Mi interrogo sempre sul valore dei comportamenti altrui, non dò mai nulla per scontato.

 

Eviti il giudizio sulle esteriorità?

Non esprimo giudizi, non do risposte; mi pongo solo delle domande. Penso che l’arte oggi debba  avere questo ruolo.

 

Vuoi stimolare l’introspezione e la riflessione sulla condizione esistenziale!?

Le mie opere hanno tanti filtri che andrebbero attraversati per scoprire e analizzare qualcosa che appartiene a tutti noi.

 

Nel procedere, l’opera riflette in misura crescente il tuo stato d’animo, i sentimenti?

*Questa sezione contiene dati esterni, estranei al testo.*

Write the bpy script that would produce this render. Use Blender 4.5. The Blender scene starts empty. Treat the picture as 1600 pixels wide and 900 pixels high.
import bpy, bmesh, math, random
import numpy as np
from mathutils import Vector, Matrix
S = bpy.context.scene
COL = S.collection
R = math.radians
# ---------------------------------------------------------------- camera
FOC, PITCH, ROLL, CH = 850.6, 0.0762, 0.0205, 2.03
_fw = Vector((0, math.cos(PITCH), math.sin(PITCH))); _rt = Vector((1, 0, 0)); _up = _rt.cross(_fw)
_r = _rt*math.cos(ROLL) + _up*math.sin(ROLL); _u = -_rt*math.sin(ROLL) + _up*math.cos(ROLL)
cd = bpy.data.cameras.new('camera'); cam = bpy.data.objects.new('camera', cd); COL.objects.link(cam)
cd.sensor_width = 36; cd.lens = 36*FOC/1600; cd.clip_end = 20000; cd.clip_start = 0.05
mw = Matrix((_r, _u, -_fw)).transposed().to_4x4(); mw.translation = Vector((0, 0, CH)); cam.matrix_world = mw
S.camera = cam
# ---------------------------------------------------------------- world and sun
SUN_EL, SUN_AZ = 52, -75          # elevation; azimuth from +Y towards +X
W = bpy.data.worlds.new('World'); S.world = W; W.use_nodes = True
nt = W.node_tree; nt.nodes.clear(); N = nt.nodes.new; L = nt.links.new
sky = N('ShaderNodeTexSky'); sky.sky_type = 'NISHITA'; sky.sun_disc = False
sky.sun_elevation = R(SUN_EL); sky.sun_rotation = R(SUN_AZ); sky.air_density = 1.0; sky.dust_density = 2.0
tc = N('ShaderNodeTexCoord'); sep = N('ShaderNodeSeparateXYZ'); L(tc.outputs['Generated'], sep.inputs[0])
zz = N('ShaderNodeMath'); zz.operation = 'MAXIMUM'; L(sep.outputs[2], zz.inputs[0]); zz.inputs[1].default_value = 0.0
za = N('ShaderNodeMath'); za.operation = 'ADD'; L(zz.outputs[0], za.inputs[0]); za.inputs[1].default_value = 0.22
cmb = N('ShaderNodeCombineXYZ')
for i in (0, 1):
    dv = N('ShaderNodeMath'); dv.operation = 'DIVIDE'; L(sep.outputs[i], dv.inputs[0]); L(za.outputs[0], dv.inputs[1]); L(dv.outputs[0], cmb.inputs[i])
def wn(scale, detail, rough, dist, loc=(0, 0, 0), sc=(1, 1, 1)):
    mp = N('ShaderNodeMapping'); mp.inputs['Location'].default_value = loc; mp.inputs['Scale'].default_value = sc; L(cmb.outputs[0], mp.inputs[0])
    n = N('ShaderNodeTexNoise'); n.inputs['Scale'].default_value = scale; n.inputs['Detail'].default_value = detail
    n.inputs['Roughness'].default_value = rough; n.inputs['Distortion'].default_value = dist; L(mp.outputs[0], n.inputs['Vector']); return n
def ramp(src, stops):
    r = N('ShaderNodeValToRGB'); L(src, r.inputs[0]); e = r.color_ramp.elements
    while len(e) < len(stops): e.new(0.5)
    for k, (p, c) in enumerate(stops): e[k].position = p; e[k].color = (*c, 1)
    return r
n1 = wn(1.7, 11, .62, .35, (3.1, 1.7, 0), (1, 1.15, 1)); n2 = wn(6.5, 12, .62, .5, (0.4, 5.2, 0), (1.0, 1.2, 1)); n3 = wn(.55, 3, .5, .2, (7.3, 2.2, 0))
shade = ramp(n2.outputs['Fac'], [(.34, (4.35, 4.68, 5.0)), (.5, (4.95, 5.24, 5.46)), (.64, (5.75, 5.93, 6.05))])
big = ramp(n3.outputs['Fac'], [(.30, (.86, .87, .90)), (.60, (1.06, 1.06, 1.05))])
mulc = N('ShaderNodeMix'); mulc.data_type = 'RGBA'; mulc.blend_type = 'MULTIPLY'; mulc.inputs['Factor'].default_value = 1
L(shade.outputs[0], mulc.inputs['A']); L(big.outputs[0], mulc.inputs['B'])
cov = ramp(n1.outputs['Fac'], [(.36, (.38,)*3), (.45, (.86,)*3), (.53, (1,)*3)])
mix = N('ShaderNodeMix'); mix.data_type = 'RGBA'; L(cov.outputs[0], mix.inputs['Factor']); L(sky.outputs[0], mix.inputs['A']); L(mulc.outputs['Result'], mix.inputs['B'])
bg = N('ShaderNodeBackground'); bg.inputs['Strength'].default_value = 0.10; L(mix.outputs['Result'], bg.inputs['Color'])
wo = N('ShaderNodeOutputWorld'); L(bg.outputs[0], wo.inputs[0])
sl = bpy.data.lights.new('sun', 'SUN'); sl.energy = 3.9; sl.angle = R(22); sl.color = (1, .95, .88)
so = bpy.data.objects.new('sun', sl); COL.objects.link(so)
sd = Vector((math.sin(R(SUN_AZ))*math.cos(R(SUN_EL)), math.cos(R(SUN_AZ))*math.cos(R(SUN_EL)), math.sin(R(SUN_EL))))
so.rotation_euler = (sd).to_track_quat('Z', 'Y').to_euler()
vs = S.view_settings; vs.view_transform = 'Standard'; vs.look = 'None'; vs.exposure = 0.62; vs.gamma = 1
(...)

Non mi piace esprimere i miei disagi intimi o raccontare il mio ultimo ‘incubo’; cerco soltanto di evocare quello che si nasconde dietro ai nostri sogni e di stimolare delle emozioni a cui tutti possano partecipare. Faccio della mia esperienza un filtro, per renderla comunicativa ed espressiva agli altri.

 

…Testimonia maggiormente il desiderio e la capacità di esprimerti concettualmente e, a un tempo, poeticamente?

La sostanza e la forma non possono separarsi. L’arte - come ho già risposto una volta - è per me un tutto: contemporaneamente corpo, eros, energia e poesia.

 

In definitiva, cosa rappresenta per te l’opera d’arte?

Una pausa. Un momento in cui stabiliamo il nostro tempo e il nostro perché.

 

L’isolamento, la rarefazione o l’assenza dell’immagine fisica, la sua precarietà a cosa alludono?

L’immagine si astrae dalla realtà e diventa altro nella frammentazione e nell’isolamento di un dettaglio, come nella sua negazione, rarefazione, assenza. Lo scatto, il frame permette di afferrare l’istante dal flusso del divenire e il tempo si blocca, ma allo stesso tempo si dilata. Così l’immagine si libera della temporalità. Diventa immortale.

 

…Solo passaggi senza approdi?

Il frammento, il taglio sono collegati di nuovo all’idea del vuoto dove l’essere umano è sospeso nella tensione del volare o del cadere.

 

Nonostante la diversità dei cicli, pare che tra le opere così indeterminate ci sia una consequenzialità estetica e narrativa…

Cerco di cogliere la nostra vita che ci confonde; ci perde e, appunto, ci fa precipitare, ma a volte anche volare… Noi siamo nel mezzo, in bilico tra una scelta e un destino. È bene che le zone mute, i vuoti inespressi siano luogo di proiezione del nostro futuro, quell’ignoto spaventoso a cui bisogna andare incontro senza paura.

 

Dopo l’esposizione “Chi vola-vuole” alla Galleria Martano, a cosa ti stai dedicando?

Ammetto che il tema della sospensione è molto forte e sento ancora l’esigenza di indagare e andare oltre.